Georgia’s COA Applies Supreme Court’s Overruling of Lunch Break Exception

Written by Daniel Richardson, Esq.

Last year the Georgia Supreme Court addressed the collision of two separate lines of precedent that the Court of Appeals had been trying to hold together with confusing results. This involved (1) the Scheduled Break Exception and (2) the Ingress and Egress Rule. In 1935, the Supreme Court first enunciated the idea of a lunch break exception to compensability. A worker was injured while walking down steps to the basement of his work site to eat his lunch during a break. Because the employee’s “preparation for lunch and his eating lunch was his individual affair,” the injury “arose out of his individual pursuit and not out of his employment”. Ocean Acc. & Guar. Corp. v. Farr, 180 Ga. 266 (1935). The Court of Appeals developed this principle through subsequent case law, until it was overruled last year by the Supreme Court.

In a parallel line of cases, the Ingress and Egress Rule developed, carving out several exceptions to the Scheduled Break Exception. The period of employment generally includes a reasonable time for ingress to and egress from the place of work, while on the employer’s premises. For example, an injury was held to be compensable when an employee was injured while walking to her parked car at the end of the workday. Fed. Ins. Co. v. Coram, 95 Ga. App. 622 (1957). The Court of Appeals reasoned that “going to and from the parking lot in order to reach and leave her immediate working area was a necessary incident to the claimant’s employment.” Id.

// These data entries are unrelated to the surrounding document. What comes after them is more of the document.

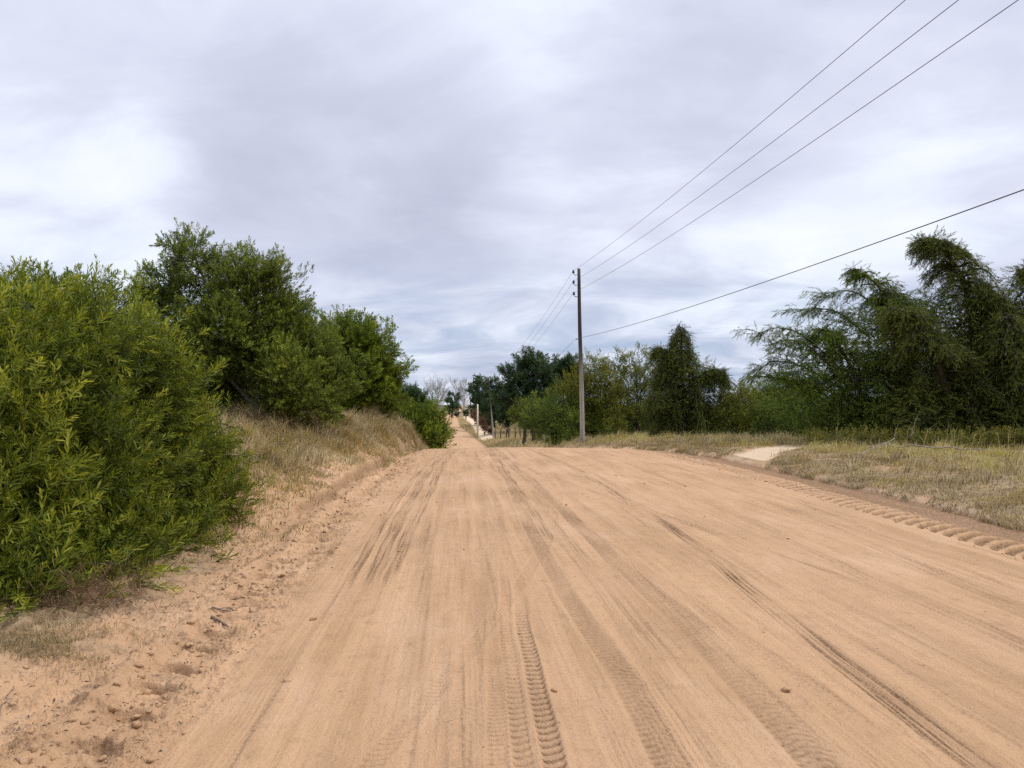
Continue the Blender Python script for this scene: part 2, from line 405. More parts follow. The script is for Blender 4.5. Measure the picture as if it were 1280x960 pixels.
# wheel tracks on the road: points (Y, X), width, depth, tread pitch, style, first/last Y, darkness
TRACKS = [
    dict(p=[(2, .21), (3.3, .18), (5, .085), (5.9, .06), (7, .05)], w=.095, dep=.026, lam=.068, st='bar', y=(1.5, 6.2), dk=.75, full=1),
    dict(p=[(2, .09), (3.3, .055), (5, -.045), (6, -.06), (9, -.12)], w=.085, dep=.013, lam=.066, st='bar', y=(1.5, 8), dk=.35),
    dict(p=[(2, -.02), (3.3, -.05), (5, -.13), (9, -.2)], w=.10, dep=.006, lam=.045, st='bar', y=(1.5, 7), dk=.12),
    dict(p=[(2, .33), (3.3, .33), (5, .22), (8, .16)], w=.13, dep=.005, lam=.05, st='bar', y=(1.5, 6), dk=.08),
    dict(p=[(2, .48), (3.3, .47), (4.3, .36), (7, .2)], w=.12, dep=.005, lam=.045, st='chev', y=(1.5, 6.5), dk=.10),
    dict(p=[(2, .72), (3.3, .68), (4.16, .64), (6.3, .41), (10.2, .17), (14, -.02), (17.4, -.28), (22, -.6), (27, -1.0)], w=.17, dep=.012, lam=.055, st='chev', y=(1.5, 30), dk=.68),
    dict(p=[(2, .66), (6.3, .56), (8.5, .42), (10.2, .32), (14, .05), (17.4, -.2), (22, -.5), (27, -.9)], w=.12, dep=.014, lam=.2, st='rut', y=(8, 30), dk=0.90),
    dict(p=[(2, 1.35), (3.74, 1.3), (5.2, 1.22), (8, .95), (12.9, .56), (17.4, .05), (22, -.3), (27, -.7)], w=.20, dep=.012, lam=.06, st='chev', y=(1.5, 30), dk=.68),
    dict(p=[(2, 2.0), (4.05, 1.95), (5.58, 1.95), (7.2, 2.0), (10.95, 1.85), (17.4, 1.45), (22, .9), (27, .2)], w=.17, dep=.013, lam=.10, st='rut', y=(1.5, 30), dk=.85),
    dict(p=[(2, 2.25), (4, 2.2), (7.2, 2.2), (11, 2.1), (17.4, 1.75), (22, 1.3)], w=.10, dep=.006, lam=.05, st='bar', y=(3, 12), dk=.18),
    dict(p=[(2, 1.05), (5, .9), (8, .66), (12.9, .3), (17.4, -.1)], w=.12, dep=.006, lam=.05, st='rut', y=(4, 13), dk=.35),
    dict(p=[(2, -.25), (5, -.25), (8.4, -.35), (15, -.7), (24, -1.3)], w=.15, dep=.006, lam=.06, st='chev', y=(1.5, 24), dk=.18),
    dict(p=[(2, -.45), (5, -.42), (8.4, -.55), (15, -.95), (24, -1.5)], w=.10, dep=.005, lam=.05, st='bar', y=(1.5, 11), dk=.12),
    dict(p=[(2, -.95), (5, -.98), (7, -1.15), (10, -1.32), (14, -1.52), (17.4, -1.72), (22, -1.85), (27, -1.9)], w=.16, dep=.014, lam=.4, st='rut', y=(6, 30), dk=0.90),
    dict(p=[(2, -1.05), (5, -1.15), (7, -1.32), (10, -1.55), (14, -1.78), (17.4, -1.95), (22, -2.05), (27, -2.1)], w=.18, dep=.014, lam=.4, st='rut', y=(6, 30), dk=0.96),
    dict(p=[(2, -1.15), (5, -1.28), (7, -1.48), (10, -1.74), (14, -1.98), (17.4, -2.15), (22, -2.25)], w=.12, dep=.012, lam=.4, st='rut', y=(6, 22), dk=0.72),
    dict(p=[(2, -.78), (5, -.8), (8.4, -.95), (15, -1.3), (24, -1.7)], w=.09, dep=.006, lam=.1, st='rut', y=(7, 24), dk=.30),
    dict(p=[(2, 3.3), (6, 3.2), (11, 3.1), (17.4, 2.6), (22, 2.0), (27, 1.0)], w=.22, dep=.007, lam=.09, st='rut', y=(2, 28), dk=.25),
    dict(p=[(2, 3.9), (6, 3.85), (11, 4.0), (17.4, 3.7), (22, 2.9), (27, 1.6)], w=.18, dep=.008, lam=.09, st='rut', y=(2, 28), dk=.28),
    dict(p=[(2, 2.75), (6, 2.7), (11, 2.6), (17.4, 2.1), (22, 1.5)], w=.10, dep=.005, lam=.05, st='bar', y=(2, 13), dk=.14),
    dict(p=[(2, 4.3), (6, 4.2), (11, 4.45), (17.4, 4.25), (22, 3.5), (27, 2.1)], w=.10, dep=.010, lam=.3, st='rut', y=(2, 28), dk=.35),
    dict(p=[(3, 1.75), (5, 1.5), (9, .9), (15, -.3), (22, -1.6)], w=.13, dep=.009, lam=.055, st='chev', y=(3, 21), dk=.32),
    dict(p=[(3, -.7), (5, -.2), (8, .35), (14, .95), (22, .6), (27, .1)], w=.12, dep=.008, lam=.05, st='bar', y=(2, 24), dk=.28),
    dict(p=[(5, 3.3), (10, 2.1), (16, .6), (24, -.9)], w=.14, dep=.009, lam=.2, st='rut', y=(5, 24), dk=.40),
    dict(p=[(3, 4.9), (8, 4.7), (14, 4.55), (20, 4.2), (26, 2.9)], w=.12, dep=.008, lam=.05, st='chev', y=(3, 24), dk=.28),
]

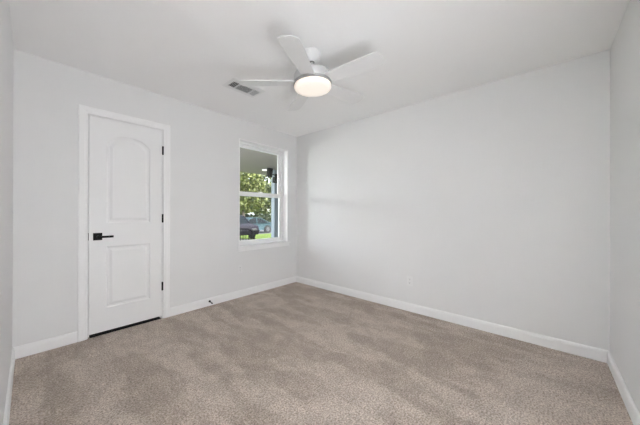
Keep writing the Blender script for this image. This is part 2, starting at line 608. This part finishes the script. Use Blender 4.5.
def blade_mesh(bm):
    """blade along +X from the hub, root at r=.13, tip at r=.60"""
    L0, L1 = 0.125, 0.572
    up_pts, lo_pts = [], []
    n = 26
    for k in range(n + 1):
        t = k / n
        x = L0 + (L1 - L0) * t
        w = 0.052 + 0.018 * min(1.0, t / 0.7)
        rc = 0.038
        dx = x - (L1 - rc)
        if dx > 0:
            w = w - rc + math.sqrt(max(0.0, rc * rc - dx * dx))
        up_pts.append((x, w))
        lo_pts.append((x, -w))
    top_u = [bm.verts.new((x, y, 0.003)) for x, y in up_pts]
    top_l = [bm.verts.new((x, y, 0.003)) for x, y in lo_pts]
    bot_u = [bm.verts.new((x, y, -0.003)) for x, y in up_pts]
    bot_l = [bm.verts.new((x, y, -0.003)) for x, y in lo_pts]
    for i in range(n):
        bm.faces.new((top_l[i], top_l[i + 1], top_u[i + 1], top_u[i]))
        bm.faces.new((bot_l[i], bot_u[i], bot_u[i + 1], bot_l[i + 1]))
        bm.faces.new((top_u[i], top_u[i + 1], bot_u[i + 1], bot_u[i]))
        bm.faces.new((top_l[i], bot_l[i], bot_l[i + 1], top_l[i + 1]))
    bm.faces.new((top_u[0], bot_u[0], bot_l[0], top_l[0]))
    bm.faces.new((top_u[n], top_l[n], bot_l[n], bot_u[n]))


BLADE_PITCH = -11.0
for k in range(5):
    bm = bmesh.new()
    blade_mesh(bm)
    o = finish('blade', bm, M['fan_white'], fan)
    o.location = (0, 0, -0.252)
    ang = math.radians(-8.5 + 72 * k)
    o.rotation_euler = (Matrix.Rotation(ang, 4, 'Z') @ Matrix.Rotation(math.radians(BLADE_PITCH), 4, 'X')).to_euler()

# the fan hangs a little out of plumb on its ball joint
tilt = Matrix.Translation((0, 0, -0.07)) @ Matrix.Rotation(math.radians(2.6), 4, Vector((math.cos(math.radians(-135)), math.sin(math.radians(-135)), 0))) @ Matrix.Translation((0, 0, 0.08))
for o in C.objects:
    if o.parent == fan and o.name != 'canopy':
        o.matrix_local = tilt @ Matrix.LocRotScale(o.location, o.rotation_euler, None)

# ------------------------------------------------------------------ ceiling vent
VX, VY = 1.541, 2.708
vent = tag(empty('ceiling_vent', (VX, VY, H)), 'white three-way air register with dark slots, set in the ceiling', 'vent')
ox, oy = 0.183, 0.118      # flange half size
ix, iy = 0.150, 0.060      # opening half size
bm = bmesh.new()
zf = -0.008
ring_o = [(-ox, -oy, -0.0005), (ox, -oy, -0.0005), (ox, oy, -0.0005), (-ox, oy, -0.0005)]
ring_m = [(-ox + 0.02, -oy + 0.02, zf), (ox - 0.02, -oy + 0.02, zf), (ox - 0.02, oy - 0.02, zf), (-ox + 0.02, oy - 0.02, zf)]
ring_i = [(-ix, -iy, zf), (ix, -iy, zf), (ix, iy, zf), (-ix, iy, zf)]
ring_t = [(-ix, -iy, -0.001), (ix, -iy, -0.001), (ix, iy, -0.001), (-ix, iy, -0.001)]
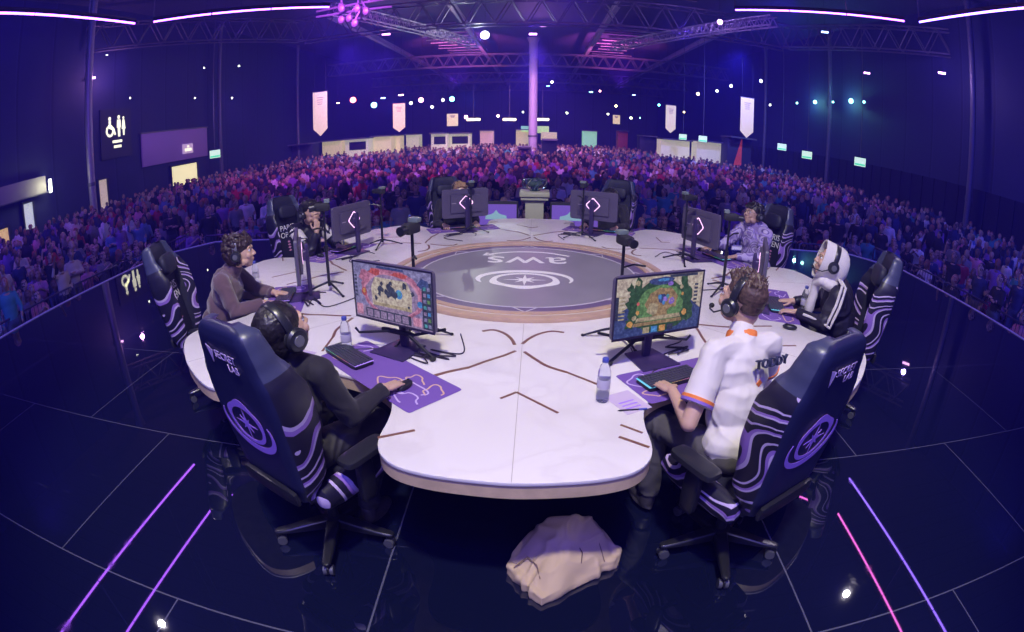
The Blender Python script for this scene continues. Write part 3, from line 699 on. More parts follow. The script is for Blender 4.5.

In Frett v. State Farm Employee Workers’ Compensation, 309 Ga. 44 (2020), these two principles conflicted. The employee in Frett had a mandatory, unpaid 45-minute lunch break, at which time she was free to do as she wished, including leaving the office. On the day of her accident, the employee went to the breakroom, microwaved her food, began to exit, and slipped and fell on water inside the breakroom. The Supreme Court reasoned that the Act provides for compensation for injuries that occur “in the course of” employment AND “arise out of” employment, two separate prerequisites.

An injury arises “in the course of” employment when it “occurs within the period of the employment, at a place where the employee may be in the performance of her duties and while she is fulfilling or doing something incidental to those duties.” Hennly v. Richardson, 264 Ga. 355 (1994). Such incidental activities would include eating a meal, using the restroom, and ingress and egress to the place of work while on the employer’s premises. In Frett, the Court reasoned that “[i]t is clear that Frett was injured during an ordinary lunch break in the middle of her workday in a breakroom provided by her employer for the use of employees during such breaks.” The Court had no trouble in finding that the first prerequisite was met under these circumstances.

The “arising out of” prerequisite deals, instead, with causation. “An injury arises ‘out of’ the employment when a reasonable person, after considering the circumstances of the employment, would perceive a causal connection between the conditions under which the employee must work and the resulting injury.” Henlly, 264 Ga. at 356. Notwithstanding the Farr precedent, the Supreme Court reasoned that the second prerequisite should also be straightforward under the facts of Frett. “It is undisputed that Frett was injured when she slipped and fell on the wet floor of the breakroom on her employer’s premises. It logically follows that her injury was causally connected[.]”

The Court overruled the longstanding Farr precedent, criticizing the earlier decision for conflating the two prerequisites and leaving off the analysis of causation altogether. The Court found the facts of Farr and Frett to be very similar, and under both sets of circumstances found the accident should be compensable. The Ingress and Egress Rule was applied, and we no longer have the bright-line Scheduled Break Exception that the Court of Appeals had tried to set forth below in Frett.

The Court of Appeals is currently dealing with the ramifications of Farr having been overruled.  In Daniel v. Bremen-Bowdon Investment Co., 348 Ga. App. 803 (2019), an employee left her workstation for a regularly scheduled lunch break and planned to drive home. She was parked in a lot owned by her employer, but it was necessary for her to walk down a public sidewalk and across the street to access the lot. As she walked to her car, she tripped on the sidewalk and was injured.

Two years ago, the Court of Appeals decided the Daniel case one way, applying the Scheduled Break Exception and denying compensability. But considering last year’s Supreme Court ruling in Frett, the Court of Appeals has now reversed itself. In a decision last week, the Court of Appeals found that this accident resulted in an injury which both arose out of and was in the course of her employment. The Court applied the Ingress and Egress Rule to reach this decision. Employers cannot expect to avoid the compensability of accidents occurring when employees are going on or coming off a break, taking a break on the premises, or even when the accident occurs off the premises, as in Daniel. The outcome is likely to be fact-dependent in each specific case.